++++ Records for processing

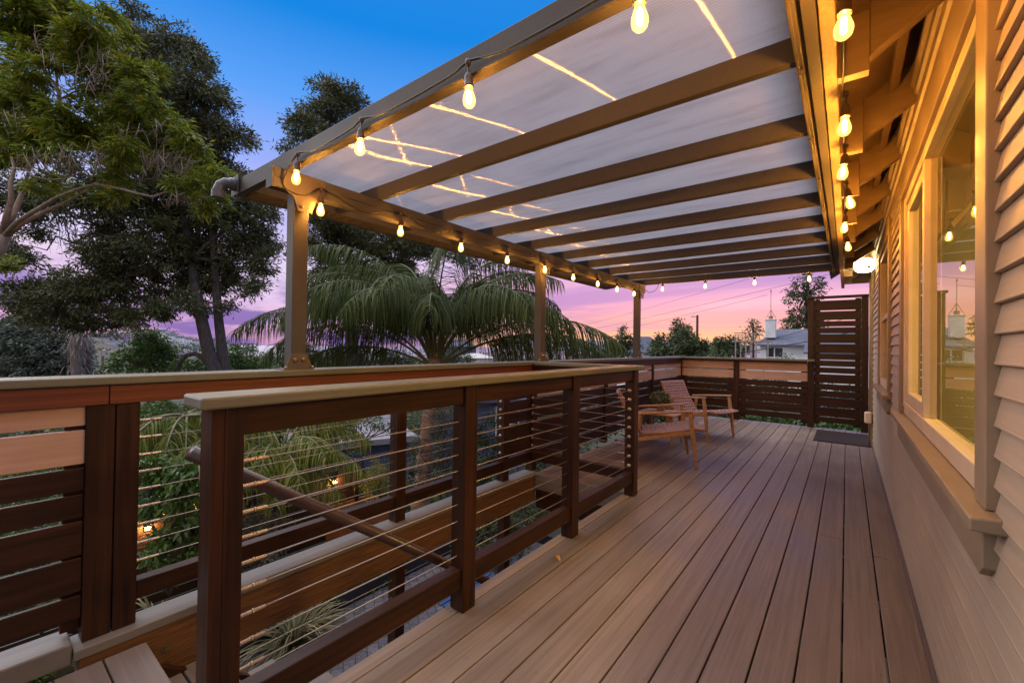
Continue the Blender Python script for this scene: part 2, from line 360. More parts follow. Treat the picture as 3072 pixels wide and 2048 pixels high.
box('cap', M['curb'], skirt, -2.588, -2.44, .312, 3.572, -.04, 0, .004)
for z in (-.15, -.226):
    MB().lathe([(.017, 0), (.017, .004), (.009, .004), (.009, .012)], (-2.452, .613, z), 8, 'X').build('bolt', M['bolt'], skirt)
kerb = thing('curb_beam', 'thick painted curb beam under the slatted railing beside the landing', 'beam', (-2.53, -.6, 0))
box('beam', M['curb'], kerb, -2.61, -2.455, -1.6, .309, -.055, .03, .006)

ZC = [.258, .337, .42, .499, .578, .657, .733, .812, .889]
SL = [(.895, 1.035, 'pink'), (.737, .877, 'pink'), (.628, .722, ''), (.518, .612, ''), (.361, .501, ''), (.211, .35, ''), (.1, .196, '')]

def fit_end(p, d, parent, r=.0065, L=.085):
    """swaged cable end: sleeve, hex nut, thin stud"""
    p = Vector(p); d = Vector(d).normalized(); m = MB()
    m.tube([p, p+d*.012, p+d*.014, p+d*.045], [r*1.25, r*1.25, r*.95, r*.95], 8)
    m.tube([p+d*.047, p+d*.052], [r*1.15, r*1.15], 6)
    m.tube([p+d*.054, p+d*L, p+d*(L+.004)], [r*.95, r*.8, r*.45], 8)
    return m.build('fitting', M['steel'], parent, smooth=False)
def washer(p, d, parent, r=.0165):
    ax = 'Y' if abs(d[1]) > .5 else 'X'; sg = d[1] if ax == 'Y' else d[0]
    return MB().lathe([(r, 0), (r, sg*.003), (r*.75, sg*.008), (r*.42, sg*.010), (r*.42, sg*.016), (r*.2, sg*.018)], p, 14, ax).build('washer', M['steel'], parent, smooth=False)
def cable(parent, a, b, fa=True, fb=False, wb=False, r=.0024, wa=False):
    c = MB().tube([a, b], r, 6).build('cable', M['steel'], parent, smooth=True)
    d = (Vector(b)-Vector(a)).normalized()
    if fa: fit_end(a, d, c)
    if fb: fit_end(b, -d, c)
    if wb: washer(b, -d, c)
    if wa: washer(a, d, c)

# near railing, between deck and stairs
rl = thing('cable_railing', 'dark wood cable railing with olive cap between the deck boards and the stairs', 'railing', (-1.45, 2, 0))
box('cap', M['capY'], rl, -1.53, -1.377, .41, 3.675, 1.062, 1.098, .007)
MB().box(-1.49, -1.405, .444, .4765, -.75, 1.061).box(-1.49, -1.4065, .4766, .4779, -.75, 1.060).box(-1.49, -1.405, .478, .528, -.75, 1.061).build('post', M['darkZ'], rl, .0025)
for y0, y1, z0 in ((1.467, 1.552, 0.002), (2.478, 2.563, .002), (3.502, 3.590, .002)):
    box('post', M['darkZ'], rl, -1.49, -1.405, y0, y1, z0, 1.061, .004)
for y0, y1 in ((.529, 1.466), (1.553, 2.477), (2.564, 3.501)):
    box('top_rail', M['darkY'], rl, -1.478, -1.418, y0, y1, .974, 1.0605, .004)
    box('bottom_rail', M['darkY'], rl, -1.478, -1.418, y0, y1, .115, .205, .004)
for z in ZC: cable(rl, (-1.449, .529, z), (-1.449, 3.501, z-.002), True, False, True)
cable(rl, (-1.5, .55, .052), (-1.5, 3.5, .052), False)
# stair-head railing across the end of the stairs
sh = thing('cable_railing', 'short cable railing across the far end of the stair opening', 'railing', (-1.97, 3.57, 0))
box('cap', M['capX'], sh, -2.44, -1.532, 3.51, 3.655, 1.0625, 1.0965, .006)
box('top_rail', M['darkX'], sh, -2.49, -1.491, 3.535, 3.595, .974, 1.0605, .004)
box('bottom_rail', M['darkX'], sh, -2.49, -1.491, 3.535, 3.595, .115, .205, .004)
for z in ZC: cable(sh, (-2.489, 3.56, z), (-1.492, 3.56, z), True, True, False, wa=True)
# outer railing along the stairs
orl = thing('railing', 'outer stair railing with redwood top rail, olive cap and slats beside the landing', 'railing', (-2.53, 1, 0))
box('cap', M['capY'], orl, -2.63, -2.452, -1.6, 3.66, 1.0625, 1.098, .006)
MB().box(-2.545, -2.478, -1.6, .405, .9785, 1.0605).build('top_rail', M['red'], orl, .003)
MB().box(-2.545, -2.478, .408, 3.56, .9785, 1.0605).build('top_rail', M['red'], orl, .003)
for y0, y1, z0, z1 in ((.340, .428, .001, .977), (.4335, .512, .001, .977), (1.912, 1.994, .001, .977), (3.108, 3.192, .001, .977), (3.568, 3.648, .001, 1.0605)):
    box('post', M['darkZ'], orl, -2.573, -2.490, y0, y1, z0, z1, .003)
for y0, y1 in ((1.905, 1.985), (3.115, 3.195)):
    box('lower_post', M['darkZ'], orl, -2.555, -2.47, y0, y1, GROUND, -.283, .003)
for a, b, c_ in SL[:]:
    box('slat', M['peachY'] if c_ else M['darkY'], orl, -2.528, -2.506, -1.6, .339, a, min(b, .976), .003)
box('nailer', M['darkZ'], orl, -2.56, -2.529, .28, .339, .05, .976, .002)
for y0, y1 in ((.513, 1.911), (1.995, 3.107)):
    box('bottom_rail', M['darkY'], orl, -2.562, -2.502, y0, y1, .098, .18, .003)
for z in ZC: cable(orl, (-2.53, .513, z), (-2.53, 3.107, z), True, False, True, r=.0021)
for a, b, c_ in SL: box('slat', M['darkY'], orl, -2.528, -2.506, 3.193, 3.567, a, min(b, .976), .003)
for z in (-.40, -.52, -.64, -.76, -.88): cable(orl, (-2.51, .75, z), (-2.51, 3.15, z), True, False, False, r=.0024)
# outer railing beyond the stairs
ob = thing('slat_railing', 'slatted railing with two peach boards on the outer side behind the armchairs', 'railing', (-2.53, 6, 0))
box('cap', M['capY'], ob, -2.63, -2.45, 3.662, 8.449, 1.0625, 1.098, .006)
box('top_rail', M['darkY'], ob, -2.535, -2.478, 3.65, 8.52, .9785, 1.0605, .003)
for y0, y1 in ((5.22, 5.30), (6.95, 7.03)): box('post', M['darkZ'], ob, -2.573, -2.490, y0, y1, .002, .977, .003)
for a, b, c_ in SL:
    box('slat', M['peachY'] if c_ else M['darkY'], ob, -2.528, -2.506, 3.652, 8.53, a, min(b, .976), .003)
for y in (5.26, 6.99): box('nailer', M['darkZ'], ob, -2.56, -2.5285, y-.09, y+.09, .05, .976, .002)
# far railing
fl = thing('slat_railing', 'slatted railing with two peach boards across the far end of the deck', 'railing', (-1.5, 8.55, 0))
box('cap', M['capX'], fl, -2.63, -.405, 8.452, 8.60, 1.0635, 1.099, .006)
box('rail', M['darkX'], fl, -2.489, -.505, 8.50, 8.53, 1.036, 1.0625, .003)
for x0, x1, z1 in ((-2.573, -2.49, 1.0625), (-1.597, -1.508, 1.0625)): box('post', M['darkZ'], fl, x0, x1, 8.531, 8.60, .002, z1, .003)
for a, b, c_ in SL:
    for x0, x1 in ((-2.489, -1.598), (-1.507, -.503)):
        box('slat', M['peachX'] if c_ else M['darkX'], fl, x0, x1, 8.556, 8.578, a, b, .003)
for x in (-2.45, -1.6525, -1.4525, -.55): box('nailer', M['darkZ'], fl, x-.045, x+.045, 8.579, 8.60, .05, 1.03, .002)
# privacy screen
ps = thing('privacy_screen', 'tall dark slatted privacy screen beside the house corner', 'screen', (-.1, 8.55, 0))
box('cap', M['darkX'], ps, -.525, .277, 8.49, 8.61, 2.081, 2.115, .004)
for x0, x1 in ((-.502, -.414), (.178, .264)): box('post', M['darkZ'], ps, x0, x1, 8.531, 8.60, .002, 2.08, .003)
gz = [(2.046, 2.06), (1.873, 1.89), (1.716, 1.735), (1.612, 1.632), (1.508, 1.524), (1.351, 1.37), (1.193, 1.214), (1.085, 1.106), (.975, .997), (.867, .888), (.711, .729), (.602, .62), (.496, .511), (.339, .352), (.184, .195), (.095, .1)]
for (a, b), (c_, d) in zip(gz[:-1], gz[1:]): box('slat', M['darkX'], ps, -.413, .177, 8.556, 8.578, d, a, .003)
for x in (-.375, .14): box('nailer', M['darkZ'], ps, x-.035, x+.035, 8.579, 8.60, .07, 2.07, .002)

# handrail on the stairs
hr = thing('handrail', 'round brown pipe handrail sloping down beside the stairs', 'handrail', (-1.62, .5, .3))
s = -.700
MB().tube([(-1.62, .455, .905), (-1.62, 3.6, .905+s*3.145)], .023, 16).build('pipe', surf('handrail_brown', (.045, .020, .014), (.062, .029, .02), rough=.25, bump=0), hr, smooth=True)
for y in (.487, 3.3):
    z = .905+s*(y-.455)-.023
    MB().tube([(-1.62, y, z), (-1.62, y, z-.05), (-1.56, y, z-.07), (-1.492, y, z-.07)], .008, 8).build('bracket', M['bolt'], hr, smooth=True)

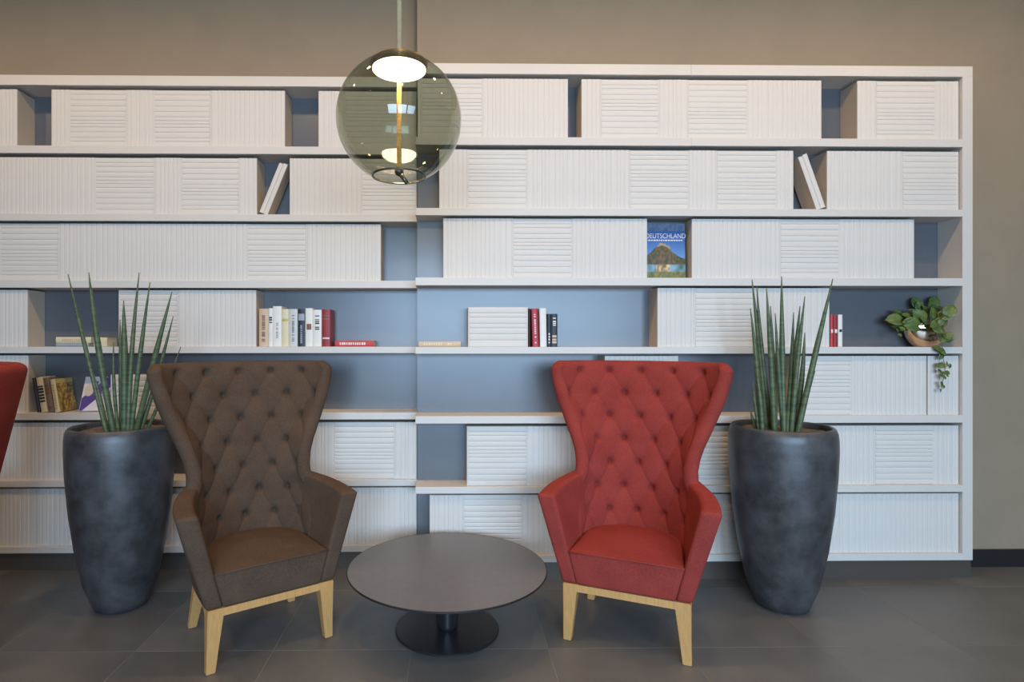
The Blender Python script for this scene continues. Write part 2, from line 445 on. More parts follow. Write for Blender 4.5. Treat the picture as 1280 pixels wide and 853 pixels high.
def leaning_pair(label, px, row, side, ang, thick):
    yf, yb = (YL, BL) if side == 'L' else (YR, BR)
    y = yf + 0.022
    x = fx(px, y); w = thick
    t = thing('leaning_dummy_book', label, 'dummy books', (x, y, SHELF[row][0] + 0.0008 ), 0, 'white dummy books on the bookcase', (0, ang, 0))
    h = 0.318
    off = 0.0 if ang > 0 else -w
    # pivot on the lower corner that touches the shelf
    off = -w if ang > 0 else 0.0
    box('case', (off + 0.002, RB * 0.9, 0), (off + w - 0.002, yb - y - 0.03, h), M['book_side'], t)
    link('spine', RIBV, None, t, (off, RB, 0.0), (0, 0, 0), (w * 0.48, 1, h - 0.004))
    link('spine', RIBV, None, t, (off + w * 0.5, RB, 0.0), (0, 0, 0), (w * 0.5, 1, h + 0.004))
    return t
leaning_pair('white two-spine dummy book leaning right in the second shelf gap, left section', 334, 2, 'L', R(22), 0.050)
leaning_pair('white two-spine dummy book leaning left in the second shelf gap, right section', 1021, 2, 'R', R(-19.5), 0.054)

# ------------------------------------------------------------------ real books
def book_parts(t, wd, h, d, cov, rot=None):
    """standing book: spine to -y, x = thickness, origin at base centre of the spine"""
    bm = bmesh.new(); c = 0.0028
    box_bm(bm, (-wd / 2, 0.003, 0), (-wd / 2 + c, d, h)); box_bm(bm, (wd / 2 - c, 0.003, 0), (wd / 2, d, h))
    n = 7; pr = []
    for i in range(n):
        a = math.pi * i / (n - 1); pr.append((-wd / 2 * math.cos(a), 0.004 - 0.006 * math.sin(a)))
    pr += [(wd / 2 - c, 0.006), (-wd / 2 + c, 0.006)]
    lo = [bm.verts.new((x, y, 0)) for x, y in pr]; hi = [bm.verts.new((x, y, h)) for x, y in pr]
    m = len(pr); bm.faces.new(lo[::-1]); bm.faces.new(hi)
    for i in range(m): bm.faces.new((lo[i], lo[(i + 1) % m], hi[(i + 1) % m], hi[i]))
    me = bpy.data.meshes.new('cover'); bm.to_mesh(me); bm.free()
    link('cover', me, cov, t)
    box('page_block', (-wd / 2 + c, 0.006, 0.004), (wd / 2 - c, d - 0.004, h - 0.004), M['pages'], t)
def spine_print(t, wd, h, m, z0, z1, wfrac=0.5, dashes=0, name='spine_title'):
    """flat lettering-like marks or a band on the rounded spine"""
    bm = bmesh.new(); a = wd * wfrac / 2
    rs = random.Random(int(z0 * 1e5) + dashes)
    segs = [(z0, z1)] if not dashes else []
    if dashes:
        z = z0; st = (z1 - z0) / dashes
        for i in range(dashes):
            if rs.random() < 0.85: segs.append((z, z + st * rs.uniform(0.5, 0.8)))
            z += st
    def y(x): return 0.004 - 0.006 * math.sqrt(max(0, 1 - (2 * x / wd) ** 2)) - 0.0006
    xs = [-a, -a / 2, 0, a / 2, a]
    for p, q in segs:
        row0 = [bm.verts.new((x, y(x), p)) for x in xs]; row1 = [bm.verts.new((x, y(x), q)) for x in xs]
        for i in range(4): bm.faces.new((row0[i], row0[i + 1], row1[i + 1], row1[i]))
    me = bpy.data.meshes.new('print'); bm.to_mesh(me); bm.free()
    return link(name, me, m, t)
def std_book(label, px0, px1, ytop, row, side, cov, d=0.115, yoff=0.03, tilt=0.0, group=None, h=None):
    yf = YL if side == 'L' else YR
    y = yf + yoff
    a, b = fx(px0, y), fx(px1, y)
    z = SHELF[row][0] + 0.0006
    hh = h or (at(px0, ytop, y).z - z)
    t = thing('book', label, 'book', ((a + b) / 2, y, z + abs(math.sin(tilt)) * (b - a) / 2), 0, group, (0, tilt, 0))
    book_parts(t, (b - a) - 0.0008, hh, d, cmat(cov))
    return t, (b - a) - 0.0008, hh
GB = 'books standing left of the lying red book'
b = std_book('tan book with brown lettering, first of the row beside the ribbed block', 323.5, 335.5, 386, 4, 'L', 'tan', group=GB); spine_print(*b, cmat('brown'), 0.03, 0.19, 0.34, 16)
b = std_book('narrow white book with black ring mark, second in the fourth shelf row', 335.5, 341, 385.5, 4, 'L', 'white', group=GB); spine_print(*b, M['ink'], 0.14, 0.18, 0.7, 3)
b = std_book('tall white book, highest of the row beside the ribbed block', 341, 352, 383, 4, 'L', 'white', group=GB); spine_print(*b, cmat('greyblue'), 0.05, 0.15, 0.25, 14)
b = std_book('cream yellow book between the tall white and grey white books', 352, 361, 386.5, 4, 'L', 'cream', group=GB); spine_print(*b, cmat('yellow'), 0.15, 0.165, 0.9)
b = std_book('grey white book just left of the black book', 361, 372, 386.5, 4, 'L', 'grey', group=GB); spine_print(*b, cmat('taupe'), 0.03, 0.19, 0.25, 18)
b = std_book('black book with grey cap band in the fourth shelf row', 372, 381.5, 386.5, 4, 'L', 'black', group=GB); spine_print(*b, cmat('greyblue'), 0.155, 0.195, 0.8); spine_print(b[0], b[1], b[2], cmat('greyblue'), 0.02, 0.13, 0.25, 9)
b = std_book('white book with a brown middle band, right of the black book', 381.5, 391, 385.5, 4, 'L', 'white', group=GB); spine_print(*b, cmat('brown'), 0.10, 0.135, 1.0)
b = std_book('white book with black vertical title beside the dark red book', 391, 402, 387.5, 4, 'L', 'white', group=GB); spine_print(*b, M['ink'], 0.10, 0.19, 0.5, 8)
b = std_book('thick dark red book ending the row beside the lying red book', 402, 413, 387, 4, 'L', 'darkred', group=GB); spine_print(*b, M['foil'], 0.045, 0.056, 0.8, 2); spine_print(b[0], b[1], b[2], cmat('brown'), 0.16, 0.19, 0.8, 3)
def lying_book(label, px0, px1, thick, row, side, cov, z=0.0, dep=0.115, group=None, titled=None, yoff=0.03):
    yf = YL if side == 'L' else YR
    y = yf + yoff; a, b = fx(px0, y), fx(px1, y)
    t = thing('book', label, 'book', ((a + b) / 2, y, SHELF[row][0] + 0.0006 + z), 0, group)
    sub = bpy.data.objects.new('x', None); bpy.data.objects.remove(sub)
    n0 = set(COL.objects)
    book_parts(t, thick, b - a, dep, cmat(cov))
    if titled: spine_print(t, thick, b - a, titled, (b - a) * 0.12, (b - a) * 0.8, 0.45, 12)
    for o in set(COL.objects) - n0:           # lay it on its side: spine still to the front
        for vtx in o.data.vertices:
            x, yy, zz = vtx.co; vtx.co = (zz - (b - a) / 2, yy, thick / 2 - x)
    return t
lying_book('coral red book lying flat right of the dark red book', 419, 467, 0.034, 4, 'L', 'red', titled=M['foil'])
lying_book('tan book lying flat alone beside the pillar line on the fourth shelf', 523.5, 576, 0.031, 4, 'R', 'tan', titled=cmat('cream'))
lying_book('grey book lying flat under the cream book, fourth shelf left', 70, 111, 0.020, 4, 'L', 'greyblue')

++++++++

▸ **What the task asks**:
Repeat the listing above exactly from its first line to the line containing "(.211, .35, ''), (.1, .196, '')]", both included, and omit the pictures.

▸ **Output for this task**:
Continue the Blender Python script for this scene: part 2, from line 360. More parts follow. Treat the picture as 3072 pixels wide and 2048 pixels high.
box('cap', M['curb'], skirt, -2.588, -2.44, .312, 3.572, -.04, 0, .004)
for z in (-.15, -.226):
    MB().lathe([(.017, 0), (.017, .004), (.009, .004), (.009, .012)], (-2.452, .613, z), 8, 'X').build('bolt', M['bolt'], skirt)
kerb = thing('curb_beam', 'thick painted curb beam under the slatted railing beside the landing', 'beam', (-2.53, -.6, 0))
box('beam', M['curb'], kerb, -2.61, -2.455, -1.6, .309, -.055, .03, .006)

ZC = [.258, .337, .42, .499, .578, .657, .733, .812, .889]
SL = [(.895, 1.035, 'pink'), (.737, .877, 'pink'), (.628, .722, ''), (.518, .612, ''), (.361, .501, ''), (.211, .35, ''), (.1, .196, '')]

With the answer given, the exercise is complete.